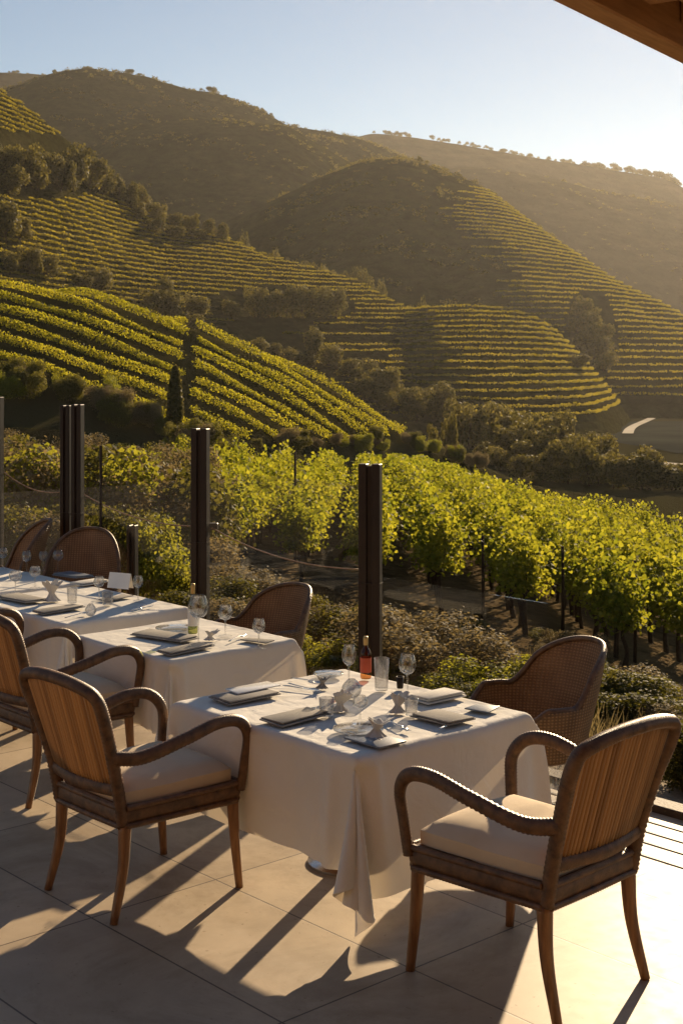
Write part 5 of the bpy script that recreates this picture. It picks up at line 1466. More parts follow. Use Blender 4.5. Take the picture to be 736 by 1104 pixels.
far_a = Hill('far_ridge', [(-260, 70, 1250), (-20, 78, 1250), (20, 79, 1250), (55, 82, 1250), (90, 96, 1250), (200, 130, 1250), (330, 170, 1250)], [(0, 0.5)], 330, amp=3, m='far', nd=40, dx=5, seed=21)
far_b = Hill('far_ridge', [(300, 165, 1180), (385, 148, 1180), (405, 144, 1180), (440, 148, 1180), (500, 157, 1180), (560, 168, 1180), (620, 178, 1180), (680, 187, 1180), (716, 193, 1180), (736, 204, 1180), (800, 228, 1180), (1000, 290, 1180)], [(0, 0.5)], 380, amp=3, m='far', nd=60, dx=4, seed=22)
far_c = Hill('far_ridge', [(380, 215, 960), (440, 190, 960), (500, 180, 960), (560, 186, 960), (600, 194, 960), (650, 208, 960), (700, 216, 960), (736, 220, 960), (800, 245, 960), (1000, 330, 960)], [(0, 0.46)], 480, amp=3, m='far', nd=70, dx=4, seed=23)
main = Hill('main_hill', [(-300, 150, 760), (-60, 118, 780), (0, 100, 780), (22, 92, 780), (60, 80, 780), (95, 75, 780), (120, 78, 780), (160, 84, 780), (200, 97, 780), (240, 103, 780), (280, 118, 780), (310, 136, 780), (360, 144, 780), (400, 154, 780), (440, 172, 780), (520, 220, 780), (620, 290, 780), (700, 340, 780)], [(0, 0.58)], 330, amp=1.8, m='hill', nd=110, dx=3, rnd=18, seed=24)
spurm = Hill('main_hill_shoulder', [(40, 210, 660), (95, 165, 660), (150, 136, 660), (200, 131, 660), (250, 131, 660), (310, 137, 660), (345, 158, 660), (400, 190, 660), (470, 230, 660)], [(0, 0.56)], 300, amp=1.8, m='hill', nd=80, dx=3, rnd=20, seed=25, bslope=0.3)


def rmask(X, D):
    px = CX + F * X / 470.0
    return sm(px, 480, 560)


right = Hill('terraced_right_hill', [(180, 268, 500), (300, 214, 505), (345, 192, 510), (385, 177, 515), (405, 172, 520), (440, 172, 520), (480, 184, 520), (520, 205, 515), (560, 236, 505), (610, 272, 490), (650, 301, 475), (700, 327, 460), (736, 346, 450), (800, 385, 440), (900, 430, 430), (1000, 470, 430)], [(180, 0.5), (450, 0.50), (540, 0.38), (620, 0.30), (736, 0.24), (1000, 0.22)], 300, amp=1.3, step=1.75, tmask=rmask, m='hill', nd=300, dx=2.0, rnd=12, seed=26)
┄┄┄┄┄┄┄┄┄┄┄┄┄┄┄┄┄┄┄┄
[PROBLEM TO WORK ON]
Leave out the pictures and reproduce the rest of the listing exactly.

[WORKED SOLUTION]
Write part 5 of the bpy script that recreates this picture. It picks up at line 1466. More parts follow. Use Blender 4.5. Take the picture to be 736 by 1104 pixels.
far_a = Hill('far_ridge', [(-260, 70, 1250), (-20, 78, 1250), (20, 79, 1250), (55, 82, 1250), (90, 96, 1250), (200, 130, 1250), (330, 170, 1250)], [(0, 0.5)], 330, amp=3, m='far', nd=40, dx=5, seed=21)
far_b = Hill('far_ridge', [(300, 165, 1180), (385, 148, 1180), (405, 144, 1180), (440, 148, 1180), (500, 157, 1180), (560, 168, 1180), (620, 178, 1180), (680, 187, 1180), (716, 193, 1180), (736, 204, 1180), (800, 228, 1180), (1000, 290, 1180)], [(0, 0.5)], 380, amp=3, m='far', nd=60, dx=4, seed=22)
far_c = Hill('far_ridge', [(380, 215, 960), (440, 190, 960), (500, 180, 960), (560, 186, 960), (600, 194, 960), (650, 208, 960), (700, 216, 960), (736, 220, 960), (800, 245, 960), (1000, 330, 960)], [(0, 0.46)], 480, amp=3, m='far', nd=70, dx=4, seed=23)
main = Hill('main_hill', [(-300, 150, 760), (-60, 118, 780), (0, 100, 780), (22, 92, 780), (60, 80, 780), (95, 75, 780), (120, 78, 780), (160, 84, 780), (200, 97, 780), (240, 103, 780), (280, 118, 780), (310, 136, 780), (360, 144, 780), (400, 154, 780), (440, 172, 780), (520, 220, 780), (620, 290, 780), (700, 340, 780)], [(0, 0.58)], 330, amp=1.8, m='hill', nd=110, dx=3, rnd=18, seed=24)
spurm = Hill('main_hill_shoulder', [(40, 210, 660), (95, 165, 660), (150, 136, 660), (200, 131, 660), (250, 131, 660), (310, 137, 660), (345, 158, 660), (400, 190, 660), (470, 230, 660)], [(0, 0.56)], 300, amp=1.8, m='hill', nd=80, dx=3, rnd=20, seed=25, bslope=0.3)


def rmask(X, D):
    px = CX + F * X / 470.0
    return sm(px, 480, 560)


right = Hill('terraced_right_hill', [(180, 268, 500), (300, 214, 505), (345, 192, 510), (385, 177, 515), (405, 172, 520), (440, 172, 520), (480, 184, 520), (520, 205, 515), (560, 236, 505), (610, 272, 490), (650, 301, 475), (700, 327, 460), (736, 346, 450), (800, 385, 440), (900, 430, 430), (1000, 470, 430)], [(180, 0.5), (450, 0.50), (540, 0.38), (620, 0.30), (736, 0.24), (1000, 0.22)], 300, amp=1.3, step=1.75, tmask=rmask, m='hill', nd=300, dx=2.0, rnd=12, seed=26)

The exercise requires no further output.